** start of Recorded data **
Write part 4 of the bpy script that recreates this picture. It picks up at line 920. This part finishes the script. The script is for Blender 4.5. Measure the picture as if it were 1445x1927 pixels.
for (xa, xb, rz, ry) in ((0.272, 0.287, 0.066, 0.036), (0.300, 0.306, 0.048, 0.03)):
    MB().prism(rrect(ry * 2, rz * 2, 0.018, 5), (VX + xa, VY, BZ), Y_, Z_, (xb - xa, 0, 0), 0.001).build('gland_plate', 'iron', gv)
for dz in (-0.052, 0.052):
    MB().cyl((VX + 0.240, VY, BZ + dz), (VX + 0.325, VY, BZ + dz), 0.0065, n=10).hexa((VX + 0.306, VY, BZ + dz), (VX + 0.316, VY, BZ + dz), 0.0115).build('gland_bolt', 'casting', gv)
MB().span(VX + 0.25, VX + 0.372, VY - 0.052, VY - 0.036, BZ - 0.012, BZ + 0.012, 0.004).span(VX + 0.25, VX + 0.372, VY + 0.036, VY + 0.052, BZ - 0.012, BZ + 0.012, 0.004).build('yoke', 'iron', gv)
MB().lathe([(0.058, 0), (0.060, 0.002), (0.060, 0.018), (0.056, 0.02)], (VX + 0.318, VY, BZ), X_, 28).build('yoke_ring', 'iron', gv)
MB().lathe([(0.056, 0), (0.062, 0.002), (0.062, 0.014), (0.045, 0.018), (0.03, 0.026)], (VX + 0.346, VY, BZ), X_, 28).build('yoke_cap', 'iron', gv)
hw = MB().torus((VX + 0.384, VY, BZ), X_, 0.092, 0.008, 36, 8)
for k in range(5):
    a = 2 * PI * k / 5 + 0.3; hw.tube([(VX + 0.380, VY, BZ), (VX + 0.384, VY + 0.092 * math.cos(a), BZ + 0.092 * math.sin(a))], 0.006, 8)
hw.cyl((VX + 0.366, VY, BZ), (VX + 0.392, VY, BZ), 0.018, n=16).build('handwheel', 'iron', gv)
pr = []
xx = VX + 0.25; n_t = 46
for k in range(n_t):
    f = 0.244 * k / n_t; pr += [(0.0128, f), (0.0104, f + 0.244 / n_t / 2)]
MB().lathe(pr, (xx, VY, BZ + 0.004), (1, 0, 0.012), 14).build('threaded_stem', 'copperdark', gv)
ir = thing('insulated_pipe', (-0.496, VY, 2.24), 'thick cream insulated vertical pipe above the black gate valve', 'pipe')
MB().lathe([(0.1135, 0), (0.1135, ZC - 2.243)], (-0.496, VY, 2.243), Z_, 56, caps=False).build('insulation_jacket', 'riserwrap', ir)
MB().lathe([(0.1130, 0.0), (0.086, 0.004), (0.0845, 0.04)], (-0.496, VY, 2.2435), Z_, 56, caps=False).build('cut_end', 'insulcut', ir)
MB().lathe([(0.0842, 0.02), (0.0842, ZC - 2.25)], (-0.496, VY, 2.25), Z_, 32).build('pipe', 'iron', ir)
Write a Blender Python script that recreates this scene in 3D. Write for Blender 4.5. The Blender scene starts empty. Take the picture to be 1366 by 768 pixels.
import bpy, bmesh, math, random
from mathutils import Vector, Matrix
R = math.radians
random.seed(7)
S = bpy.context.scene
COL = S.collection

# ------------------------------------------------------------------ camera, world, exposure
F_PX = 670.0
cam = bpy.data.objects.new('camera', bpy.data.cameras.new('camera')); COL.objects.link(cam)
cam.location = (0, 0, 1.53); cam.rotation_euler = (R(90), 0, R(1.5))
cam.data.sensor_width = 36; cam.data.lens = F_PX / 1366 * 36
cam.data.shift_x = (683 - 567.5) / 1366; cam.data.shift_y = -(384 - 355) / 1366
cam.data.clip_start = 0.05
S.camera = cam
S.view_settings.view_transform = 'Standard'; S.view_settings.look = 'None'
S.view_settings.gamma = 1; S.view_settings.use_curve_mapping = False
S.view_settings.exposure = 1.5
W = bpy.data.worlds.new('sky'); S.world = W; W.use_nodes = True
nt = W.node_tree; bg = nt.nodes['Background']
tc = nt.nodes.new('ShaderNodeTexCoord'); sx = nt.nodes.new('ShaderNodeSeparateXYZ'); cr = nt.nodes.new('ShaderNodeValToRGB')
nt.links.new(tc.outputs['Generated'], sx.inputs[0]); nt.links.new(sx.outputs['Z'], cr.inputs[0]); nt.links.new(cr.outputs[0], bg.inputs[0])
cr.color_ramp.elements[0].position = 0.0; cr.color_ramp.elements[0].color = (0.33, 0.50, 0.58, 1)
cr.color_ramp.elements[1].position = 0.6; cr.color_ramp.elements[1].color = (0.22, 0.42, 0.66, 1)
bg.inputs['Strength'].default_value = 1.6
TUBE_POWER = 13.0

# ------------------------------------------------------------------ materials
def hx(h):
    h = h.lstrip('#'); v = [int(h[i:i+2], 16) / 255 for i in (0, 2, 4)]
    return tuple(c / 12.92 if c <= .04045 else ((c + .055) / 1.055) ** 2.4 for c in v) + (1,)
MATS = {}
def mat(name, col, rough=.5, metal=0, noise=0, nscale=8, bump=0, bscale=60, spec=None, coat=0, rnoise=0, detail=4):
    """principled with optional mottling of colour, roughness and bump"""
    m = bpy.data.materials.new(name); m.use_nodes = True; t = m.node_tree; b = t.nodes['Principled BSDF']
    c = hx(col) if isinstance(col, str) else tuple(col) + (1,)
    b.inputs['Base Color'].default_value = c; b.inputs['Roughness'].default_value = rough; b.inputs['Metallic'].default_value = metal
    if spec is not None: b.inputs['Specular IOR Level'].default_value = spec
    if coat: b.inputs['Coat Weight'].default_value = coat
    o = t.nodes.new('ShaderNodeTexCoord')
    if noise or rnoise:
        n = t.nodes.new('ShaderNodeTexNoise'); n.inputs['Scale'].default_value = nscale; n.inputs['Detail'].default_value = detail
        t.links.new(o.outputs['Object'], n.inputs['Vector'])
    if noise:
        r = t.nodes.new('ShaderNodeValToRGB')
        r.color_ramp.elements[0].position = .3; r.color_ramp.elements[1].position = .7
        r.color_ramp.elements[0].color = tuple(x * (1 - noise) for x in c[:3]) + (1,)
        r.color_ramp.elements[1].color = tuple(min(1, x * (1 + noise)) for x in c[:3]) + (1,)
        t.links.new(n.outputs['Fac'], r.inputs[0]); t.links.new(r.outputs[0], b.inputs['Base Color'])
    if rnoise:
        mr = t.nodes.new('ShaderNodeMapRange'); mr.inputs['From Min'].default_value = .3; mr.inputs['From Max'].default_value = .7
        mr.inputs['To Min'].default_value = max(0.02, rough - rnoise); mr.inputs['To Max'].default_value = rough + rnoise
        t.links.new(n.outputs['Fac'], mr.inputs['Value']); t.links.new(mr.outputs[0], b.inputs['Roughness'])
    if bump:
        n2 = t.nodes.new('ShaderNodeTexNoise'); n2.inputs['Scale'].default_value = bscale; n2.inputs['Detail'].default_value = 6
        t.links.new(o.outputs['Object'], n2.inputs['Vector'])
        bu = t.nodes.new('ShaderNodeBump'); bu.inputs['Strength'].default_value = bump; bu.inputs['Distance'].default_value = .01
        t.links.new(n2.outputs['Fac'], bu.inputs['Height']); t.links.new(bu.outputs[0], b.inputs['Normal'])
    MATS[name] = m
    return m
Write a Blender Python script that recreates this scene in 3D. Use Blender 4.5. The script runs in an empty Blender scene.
** end of Recorded data **
* _Task requirements_
Restate all of the entries exactly, please.

* _The completed task_
Write part 4 of the bpy script that recreates this picture. It picks up at line 920. This part finishes the script. The script is for Blender 4.5. Measure the picture as if it were 1445x1927 pixels.
for (xa, xb, rz, ry) in ((0.272, 0.287, 0.066, 0.036), (0.300, 0.306, 0.048, 0.03)):
    MB().prism(rrect(ry * 2, rz * 2, 0.018, 5), (VX + xa, VY, BZ), Y_, Z_, (xb - xa, 0, 0), 0.001).build('gland_plate', 'iron', gv)
for dz in (-0.052, 0.052):
    MB().cyl((VX + 0.240, VY, BZ + dz), (VX + 0.325, VY, BZ + dz), 0.0065, n=10).hexa((VX + 0.306, VY, BZ + dz), (VX + 0.316, VY, BZ + dz), 0.0115).build('gland_bolt', 'casting', gv)
MB().span(VX + 0.25, VX + 0.372, VY - 0.052, VY - 0.036, BZ - 0.012, BZ + 0.012, 0.004).span(VX + 0.25, VX + 0.372, VY + 0.036, VY + 0.052, BZ - 0.012, BZ + 0.012, 0.004).build('yoke', 'iron', gv)
MB().lathe([(0.058, 0), (0.060, 0.002), (0.060, 0.018), (0.056, 0.02)], (VX + 0.318, VY, BZ), X_, 28).build('yoke_ring', 'iron', gv)
MB().lathe([(0.056, 0), (0.062, 0.002), (0.062, 0.014), (0.045, 0.018), (0.03, 0.026)], (VX + 0.346, VY, BZ), X_, 28).build('yoke_cap', 'iron', gv)
hw = MB().torus((VX + 0.384, VY, BZ), X_, 0.092, 0.008, 36, 8)
for k in range(5):
    a = 2 * PI * k / 5 + 0.3; hw.tube([(VX + 0.380, VY, BZ), (VX + 0.384, VY + 0.092 * math.cos(a), BZ + 0.092 * math.sin(a))], 0.006, 8)
hw.cyl((VX + 0.366, VY, BZ), (VX + 0.392, VY, BZ), 0.018, n=16).build('handwheel', 'iron', gv)
pr = []
xx = VX + 0.25; n_t = 46
for k in range(n_t):
    f = 0.244 * k / n_t; pr += [(0.0128, f), (0.0104, f + 0.244 / n_t / 2)]
MB().lathe(pr, (xx, VY, BZ + 0.004), (1, 0, 0.012), 14).build('threaded_stem', 'copperdark', gv)
ir = thing('insulated_pipe', (-0.496, VY, 2.24), 'thick cream insulated vertical pipe above the black gate valve', 'pipe')
MB().lathe([(0.1135, 0), (0.1135, ZC - 2.243)], (-0.496, VY, 2.243), Z_, 56, caps=False).build('insulation_jacket', 'riserwrap', ir)
MB().lathe([(0.1130, 0.0), (0.086, 0.004), (0.0845, 0.04)], (-0.496, VY, 2.2435), Z_, 56, caps=False).build('cut_end', 'insulcut', ir)
MB().lathe([(0.0842, 0.02), (0.0842, ZC - 2.25)], (-0.496, VY, 2.25), Z_, 32).build('pipe', 'iron', ir)
Write a Blender Python script that recreates this scene in 3D. Write for Blender 4.5. The Blender scene starts empty. Take the picture to be 1366 by 768 pixels.
import bpy, bmesh, math, random
from mathutils import Vector, Matrix
R = math.radians
random.seed(7)
S = bpy.context.scene
COL = S.collection

# ------------------------------------------------------------------ camera, world, exposure
F_PX = 670.0
cam = bpy.data.objects.new('camera', bpy.data.cameras.new('camera')); COL.objects.link(cam)
cam.location = (0, 0, 1.53); cam.rotation_euler = (R(90), 0, R(1.5))
cam.data.sensor_width = 36; cam.data.lens = F_PX / 1366 * 36
cam.data.shift_x = (683 - 567.5) / 1366; cam.data.shift_y = -(384 - 355) / 1366
cam.data.clip_start = 0.05
S.camera = cam
S.view_settings.view_transform = 'Standard'; S.view_settings.look = 'None'
S.view_settings.gamma = 1; S.view_settings.use_curve_mapping = False
S.view_settings.exposure = 1.5
W = bpy.data.worlds.new('sky'); S.world = W; W.use_nodes = True
nt = W.node_tree; bg = nt.nodes['Background']
tc = nt.nodes.new('ShaderNodeTexCoord'); sx = nt.nodes.new('ShaderNodeSeparateXYZ'); cr = nt.nodes.new('ShaderNodeValToRGB')
nt.links.new(tc.outputs['Generated'], sx.inputs[0]); nt.links.new(sx.outputs['Z'], cr.inputs[0]); nt.links.new(cr.outputs[0], bg.inputs[0])
cr.color_ramp.elements[0].position = 0.0; cr.color_ramp.elements[0].color = (0.33, 0.50, 0.58, 1)
cr.color_ramp.elements[1].position = 0.6; cr.color_ramp.elements[1].color = (0.22, 0.42, 0.66, 1)
bg.inputs['Strength'].default_value = 1.6
TUBE_POWER = 13.0

# ------------------------------------------------------------------ materials
def hx(h):
    h = h.lstrip('#'); v = [int(h[i:i+2], 16) / 255 for i in (0, 2, 4)]
    return tuple(c / 12.92 if c <= .04045 else ((c + .055) / 1.055) ** 2.4 for c in v) + (1,)
MATS = {}
def mat(name, col, rough=.5, metal=0, noise=0, nscale=8, bump=0, bscale=60, spec=None, coat=0, rnoise=0, detail=4):
    """principled with optional mottling of colour, roughness and bump"""
    m = bpy.data.materials.new(name); m.use_nodes = True; t = m.node_tree; b = t.nodes['Principled BSDF']
    c = hx(col) if isinstance(col, str) else tuple(col) + (1,)
    b.inputs['Base Color'].default_value = c; b.inputs['Roughness'].default_value = rough; b.inputs['Metallic'].default_value = metal
    if spec is not None: b.inputs['Specular IOR Level'].default_value = spec
    if coat: b.inputs['Coat Weight'].default_value = coat
    o = t.nodes.new('ShaderNodeTexCoord')
    if noise or rnoise:
        n = t.nodes.new('ShaderNodeTexNoise'); n.inputs['Scale'].default_value = nscale; n.inputs['Detail'].default_value = detail
        t.links.new(o.outputs['Object'], n.inputs['Vector'])
    if noise:
        r = t.nodes.new('ShaderNodeValToRGB')
        r.color_ramp.elements[0].position = .3; r.color_ramp.elements[1].position = .7
        r.color_ramp.elements[0].color = tuple(x * (1 - noise) for x in c[:3]) + (1,)
        r.color_ramp.elements[1].color = tuple(min(1, x * (1 + noise)) for x in c[:3]) + (1,)
        t.links.new(n.outputs['Fac'], r.inputs[0]); t.links.new(r.outputs[0], b.inputs['Base Color'])
    if rnoise:
        mr = t.nodes.new('ShaderNodeMapRange'); mr.inputs['From Min'].default_value = .3; mr.inputs['From Max'].default_value = .7
        mr.inputs['To Min'].default_value = max(0.02, rough - rnoise); mr.inputs['To Max'].default_value = rough + rnoise
        t.links.new(n.outputs['Fac'], mr.inputs['Value']); t.links.new(mr.outputs[0], b.inputs['Roughness'])
    if bump:
        n2 = t.nodes.new('ShaderNodeTexNoise'); n2.inputs['Scale'].default_value = bscale; n2.inputs['Detail'].default_value = 6
        t.links.new(o.outputs['Object'], n2.inputs['Vector'])
        bu = t.nodes.new('ShaderNodeBump'); bu.inputs['Strength'].default_value = bump; bu.inputs['Distance'].default_value = .01
        t.links.new(n2.outputs['Fac'], bu.inputs['Height']); t.links.new(bu.outputs[0], b.inputs['Normal'])
    MATS[name] = m
    return m
Write a Blender Python script that recreates this scene in 3D. Use Blender 4.5. The script runs in an empty Blender scene.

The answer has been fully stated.